I fitted upgraded brakes on the Silvia and they just suck, I've used up all of my knowledge (not much) and don't know where to go from here.
What I did..
Stock brake system 15/16" master, 280mm front, single piston (57.1mm) sliding caliper, 258mm rear, single piston (38mm) sliding caliper.
Replaced the fronts with Mazworx CTS-V conversion. V1 CTS-V caliper (brembo 4 pot, 40mm & 44mm pistons), Evo 324mm discs and pads.
After this, the pedal was incredibly sensitive and it would lock up the fronts and cause an ABS frenzy just by breathing on it, not good.
Binned the master and fitted a BM57 17/16" one from a 300zx. Pedal feel is much better now but ultimately the fronts locking is still a problem.
Rear upgrade time, binned the stock setup and on went the 300zx setup. Now it's a 297mm disc and 2 pot caliper (38mm).

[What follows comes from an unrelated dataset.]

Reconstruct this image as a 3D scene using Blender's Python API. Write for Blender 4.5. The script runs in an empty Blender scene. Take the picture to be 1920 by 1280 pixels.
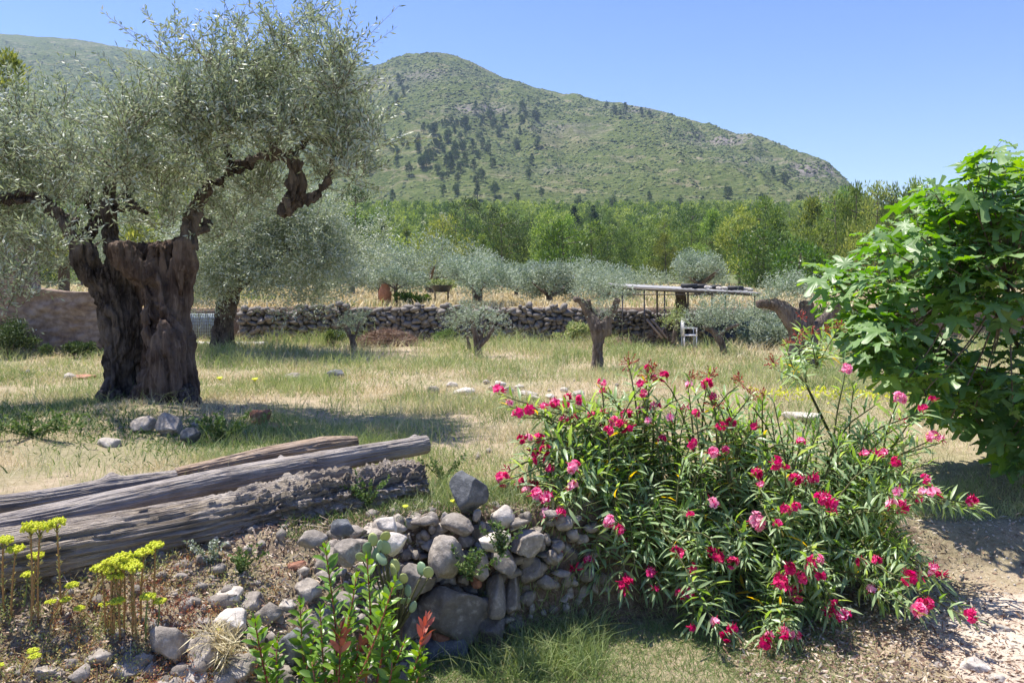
import bpy, math, random
import numpy as np
from mathutils import Vector
sc = bpy.context.scene
COL = sc.collection
# ------------------------------------------------------------------ camera, world, sun, exposure
F, HZ, CZ = 1450.0, 520.0, 2.5          # focal length in photo pixels, horizon row, eye height
cd = bpy.data.cameras.new('camera'); cam = bpy.data.objects.new('camera', cd); COL.objects.link(cam)
cam.location = (0, 0, CZ); cam.rotation_euler = (math.radians(90), 0, 0)
cd.sensor_width = 36; cd.lens = 36*F/1920; cd.shift_y = -(640-HZ)/1920
cd.clip_start = 0.05; cd.clip_end = 9000
sc.camera = cam
SUN_EL = math.radians(69); SUN_AZ = math.atan2(-0.78, 0.60)
wd = bpy.data.worlds.new("World"); sc.world = wd; wd.use_nodes = True
nt = wd.node_tree; bg = nt.nodes['Background']
sky = nt.nodes.new('ShaderNodeTexSky'); sky.sky_type = 'NISHITA'; sky.sun_disc = False
sky.sun_elevation = SUN_EL; sky.sun_rotation = SUN_AZ
sky.air_density = 1.15; sky.dust_density = 0.25; sky.ozone_density = 3.2; sky.altitude = 100
hs_ = nt.nodes.new('ShaderNodeHueSaturation'); hs_.inputs['Saturation'].default_value = 1.25; hs_.inputs['Hue'].default_value = .522; nt.links.new(sky.outputs[0], hs_.inputs['Color']); nt.links.new(hs_.outputs[0], bg.inputs[0]); bg.inputs[1].default_value = 0.098
sl = bpy.data.lights.new('sun', 'SUN'); so = bpy.data.objects.new('sun', sl); COL.objects.link(so)
sl.energy = 4.9; sl.angle = math.radians(0.5); sl.color = (1.0, 0.95, 0.87)
sd = Vector((math.sin(SUN_AZ)*math.cos(SUN_EL), math.cos(SUN_AZ)*math.cos(SUN_EL), math.sin(SUN_EL)))
so.rotation_euler = sd.to_track_quat('Z', 'Y').to_euler(); so.location = (0, 0, 60)
sc.view_settings.view_transform = 'Standard'; sc.view_settings.look = 'None'
sc.view_settings.exposure = 1.0; sc.view_settings.gamma = 1
sc.render.engine = 'CYCLES'
sc.cycles.max_bounces = 6; sc.cycles.transparent_max_bounces = 4; sc.cycles.volume_bounces = 0
rng = np.random.default_rng(7)

# ------------------------------------------------------------------ helpers
def W(px, py, y): return np.array([(px-960)/F*y, y, CZ-(py-HZ)/F*y])
def _h(a, b, c, s):
    n = (a*73856093) ^ (b*19349663) ^ (c*83492791) ^ (s*40503+977)
    n = (n ^ (n >> 13))*1274126177; n = n & 0x7fffffff; n = (n ^ (n >> 15))*2246822519; n = n & 0x7fffffff
    return ((n >> 7) & 0xffff)/32767.5-1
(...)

I was hoping that the big rear setup would balance it out and make it better, but honestly it hasn't, at all. When you get into the pedal at all, it still just locks the fronts easily and the ABS has a party.
The master cylinder and rear is all stock 300zx, so if we compare the front setup to the 300zx one..
Piston area is up by 8.3%
Disc diamater is up by 15.7%
Surface area of the pad is up by 19%
I don't know the maths to work out how that affects the actual braking torque, but I guess it's quite a bit more and that's why it's locking so easily.
I guess I have 3 options here
1. Increase the rearward bias. This means either disassemble the MC and shim the proportioning valve to move the knee point higher, or changing for a Navara MC with no prop valve and then using an external one on the rear line.
2. Reduce the front line pressure, this is by far the easiest option, just buy a wilwood valve and plumb it inline. Problem is these valves tend not to have a linear reduction (they have a knee point), and I don't know how it would affect the pedal feel.
3. Bin the front brembo setup and go with a stock skyline GTS setup and matching MC. This will work, but I'd like to keep the Brembo set if I can make it work, it's really beefy and should resist fade well on track (that's why I upgraded to start with, stock was hopeless on track). Also they look great, and were brand new so I know they work properly.
Any advice would be welcome, I've spent a lot of money on this and I'm pretty disappointed right now and don't know which way to go for the best.
What I did..
Stock brake system 15/16" master, 280mm front, single piston (57.1mm) sliding caliper, 258mm rear, single piston (38mm) sliding caliper.
Replaced the fronts with Mazworx CTS-V conversion. V1 CTS-V caliper (brembo 4 pot, 40mm & 44mm pistons), Evo 324mm discs and pads.
After this, the pedal was incredibly sensitive and it would lock up the fronts and cause an ABS frenzy just by breathing on it, not good.
Binned the master and fitted a BM57 17/16" one from a 300zx. Pedal feel is much better now but ultimately the fronts locking is still a problem.
Rear upgrade time, binned the stock setup and on went the 300zx setup. Now it's a 297mm disc and 2 pot caliper (38mm).
I was hoping that the big rear setup would balance it out and make it better, but honestly it hasn't, at all. When you get into the pedal at all, it still just locks the fronts easily and the ABS has a party.
The master cylinder and rear is all stock 300zx, so if we compare the front setup to the 300zx one..
Piston area is up by 8.3%
Disc diamater is up by 15.7%
Surface area of the pad is up by 19%
I don't know the maths to work out how that affects the actual braking torque, but I guess it's quite a bit more and that's why it's locking so easily.
I guess I have 3 options here
1. Increase the rearward bias. This means either disassemble the MC and shim the proportioning valve to move the knee point higher, or changing for a Navara MC with no prop valve and then using an external one on the rear line.
2. Reduce the front line pressure, this is by far the easiest option, just buy a wilwood valve and plumb it inline. Problem is these valves tend not to have a linear reduction (they have a knee point), and I don't know how it would affect the pedal feel.
3. Bin the front brembo setup and go with a stock skyline GTS setup and matching MC. This will work, but I'd like to keep the Brembo set if I can make it work, it's really beefy and should resist fade well on track (that's why I upgraded to start with, stock was hopeless on track). Also they look great, and were brand new so I know they work properly.
Any advice would be welcome, I've spent a lot of money on this and I'm pretty disappointed right now and don't know which way to go for the best.